Required work:
Go through the data and copy every line exactly, but not the images.
━━━ Given information ━━━
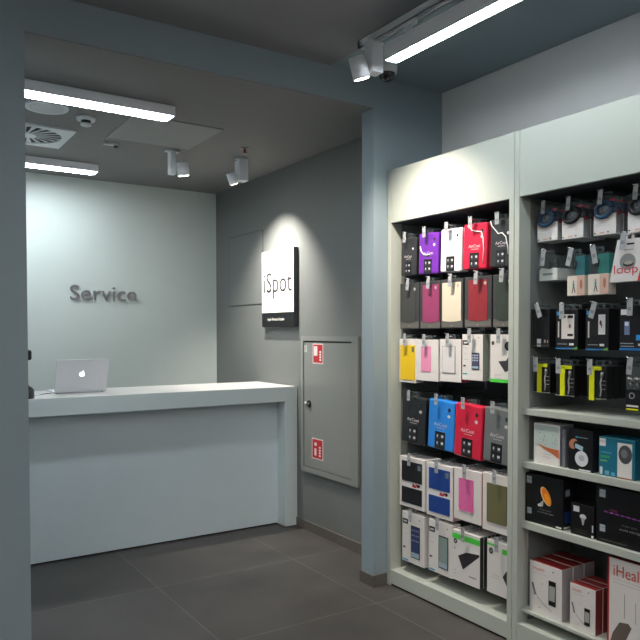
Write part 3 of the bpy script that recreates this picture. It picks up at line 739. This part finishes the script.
X3 = 2.646
g = 'black accessory boxes in the third row of the right unit'
def f_blk(kind):
    def f(m, W, H):
        w = cm('#d9dadc')
        if kind == 0:
            m.rect(W*.34, H*.10, W*.56, H*.22, w); m.rect(W*.34, H*.02, W*.56, H*.07, w); m.rect(W*.72, H*.12, W*.80, H*.20, cm('#b09a94')); m.rect(W*.88, H*.12, W*.94, H*.19, cm('#9a8a86')); m.rect(0, H*.04, W, H*.05, cm('#6c7074')); m.rect(W*.08, H*.1, W*.10, H*.85, cm('#3e4246'))
            for x in (.25, .45, .6, .75): m.rect(W*x, H*.3, W*(x+.03), H*.95, cm('#2a2b2f'))
        elif kind in (1, 2):
            m.rect(W*.04, H*.86, W*.26, H*.95, cm('#2c86c4')); m.rect(W*.10, H*.30, W*.16, H*.70, cm('#c8c4c0')); m.rect(0, H*.0, W*.98, H*.035, cm('#2a72b0')); m.bars(W*.1, W*.55, H*.12, cm('#8f9294'), 1, h=.004); m.rect(W*.62, H*.10, W*.82, H*.155, w); m.poly([(W*.72, 0), (W*.98, 0), (W*.98, H*.07), (W*.82, H*.04)], cm('#6aa048'), -.0009)
            if kind == 2: m.rect(W*.56, H*.38, W*.86, H*.86, w, -.0008); m.ell(W*.66, H*.66, W*.05, H*.06, cm('#3a3030'), -.001); m.ell(W*.70, H*.60, W*.03, H*.06, cm('#c03a3a'), -.0012)
        else:
            m.rect(W*.04, H*.80, W*.30, H*.92, w); m.rect(W*.18, H*.36, W*.38, H*.66, cm('#6d7fa6')); m.rect(W*.2, H*.56, W*.34, H*.64, cm('#d5dde8'), -.0009); m.rect(0, H*.02, W, H*.07, cm('#1f6fb4')); m.rect(W*.62, H*.24, W*.98, H*.36, cm('#2e96dc')); m.bars(W*.04, W*.55, H*.16, cm('#a9adb2'), 2, .012, h=.004); m.rect(W*.7, H*.12, W*.95, H*.17, w)
    return f
def w_two(q, W, H):
    thinbox(q, W, H, .27, .26, .50, .88, cm('#dcd6d2'), -.002, .0006); thinbox(q, W, H, .50, .26, .84, .88, cm('#e4dedb'), -.0026, .0006)
    q.rect(W*.55, H*.33, W*.80, H*.39, M_blackc, -.003); q.rect(W*.55, H*.78, W*.80, H*.85, M_blackc, -.003); q.rect(W*.34, H*.79, W*.46, H*.85, M_blackc, -.0026)
    q.ell(W*.66, H*.58, W*.05, H*.05, cm('#8a5a58'), -.003)
carton('accessory_box', 'phone accessory box', 2.315, 1.427, .110, .180, .05, 'plain black accessory box, left end of right unit third row', 'plain black box at left', g, f_blk(0), 1, body=M_blackc, side=cm('#1c1c20'), xf=X3, tilt=-.35)
carton('accessory_box', 'phone accessory box', 2.168, 1.421, .122, .180, .05, 'black accessory box showing two white phone backs', 'black box with two phone backs', g, f_blk(1), 1, body=M_blackc, win=w_two, xf=X3, tagdx=-.01)
carton('accessory_box', 'phone accessory box', 2.004, 1.420, .116, .180, .05, 'black accessory box showing one white phone back', 'black box with one phone back', g, f_blk(2), 2, body=M_blackc, xf=X3, tilt=.3)
carton('accessory_box', 'phone accessory box', 1.834, 1.419, .124, .190, .05, 'black accessory box with blue stripes at the photo edge', 'blue striped black box', g, f_blk(3), 1, body=M_blackc, xf=X3)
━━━
Result for this exercise:
Write part 3 of the bpy script that recreates this picture. It picks up at line 739. This part finishes the script.
X3 = 2.646
g = 'black accessory boxes in the third row of the right unit'
def f_blk(kind):
    def f(m, W, H):
        w = cm('#d9dadc')
        if kind == 0:
            m.rect(W*.34, H*.10, W*.56, H*.22, w); m.rect(W*.34, H*.02, W*.56, H*.07, w); m.rect(W*.72, H*.12, W*.80, H*.20, cm('#b09a94')); m.rect(W*.88, H*.12, W*.94, H*.19, cm('#9a8a86')); m.rect(0, H*.04, W, H*.05, cm('#6c7074')); m.rect(W*.08, H*.1, W*.10, H*.85, cm('#3e4246'))
            for x in (.25, .45, .6, .75): m.rect(W*x, H*.3, W*(x+.03), H*.95, cm('#2a2b2f'))
        elif kind in (1, 2):
            m.rect(W*.04, H*.86, W*.26, H*.95, cm('#2c86c4')); m.rect(W*.10, H*.30, W*.16, H*.70, cm('#c8c4c0')); m.rect(0, H*.0, W*.98, H*.035, cm('#2a72b0')); m.bars(W*.1, W*.55, H*.12, cm('#8f9294'), 1, h=.004); m.rect(W*.62, H*.10, W*.82, H*.155, w); m.poly([(W*.72, 0), (W*.98, 0), (W*.98, H*.07), (W*.82, H*.04)], cm('#6aa048'), -.0009)
            if kind == 2: m.rect(W*.56, H*.38, W*.86, H*.86, w, -.0008); m.ell(W*.66, H*.66, W*.05, H*.06, cm('#3a3030'), -.001); m.ell(W*.70, H*.60, W*.03, H*.06, cm('#c03a3a'), -.0012)
        else:
            m.rect(W*.04, H*.80, W*.30, H*.92, w); m.rect(W*.18, H*.36, W*.38, H*.66, cm('#6d7fa6')); m.rect(W*.2, H*.56, W*.34, H*.64, cm('#d5dde8'), -.0009); m.rect(0, H*.02, W, H*.07, cm('#1f6fb4')); m.rect(W*.62, H*.24, W*.98, H*.36, cm('#2e96dc')); m.bars(W*.04, W*.55, H*.16, cm('#a9adb2'), 2, .012, h=.004); m.rect(W*.7, H*.12, W*.95, H*.17, w)
    return f
def w_two(q, W, H):
    thinbox(q, W, H, .27, .26, .50, .88, cm('#dcd6d2'), -.002, .0006); thinbox(q, W, H, .50, .26, .84, .88, cm('#e4dedb'), -.0026, .0006)
    q.rect(W*.55, H*.33, W*.80, H*.39, M_blackc, -.003); q.rect(W*.55, H*.78, W*.80, H*.85, M_blackc, -.003); q.rect(W*.34, H*.79, W*.46, H*.85, M_blackc, -.0026)
    q.ell(W*.66, H*.58, W*.05, H*.05, cm('#8a5a58'), -.003)
carton('accessory_box', 'phone accessory box', 2.315, 1.427, .110, .180, .05, 'plain black accessory box, left end of right unit third row', 'plain black box at left', g, f_blk(0), 1, body=M_blackc, side=cm('#1c1c20'), xf=X3, tilt=-.35)
carton('accessory_box', 'phone accessory box', 2.168, 1.421, .122, .180, .05, 'black accessory box showing two white phone backs', 'black box with two phone backs', g, f_blk(1), 1, body=M_blackc, win=w_two, xf=X3, tagdx=-.01)
carton('accessory_box', 'phone accessory box', 2.004, 1.420, .116, .180, .05, 'black accessory box showing one white phone back', 'black box with one phone back', g, f_blk(2), 2, body=M_blackc, xf=X3, tilt=.3)
carton('accessory_box', 'phone accessory box', 1.834, 1.419, .124, .190, .05, 'black accessory box with blue stripes at the photo edge', 'blue striped black box', g, f_blk(3), 1, body=M_blackc, xf=X3)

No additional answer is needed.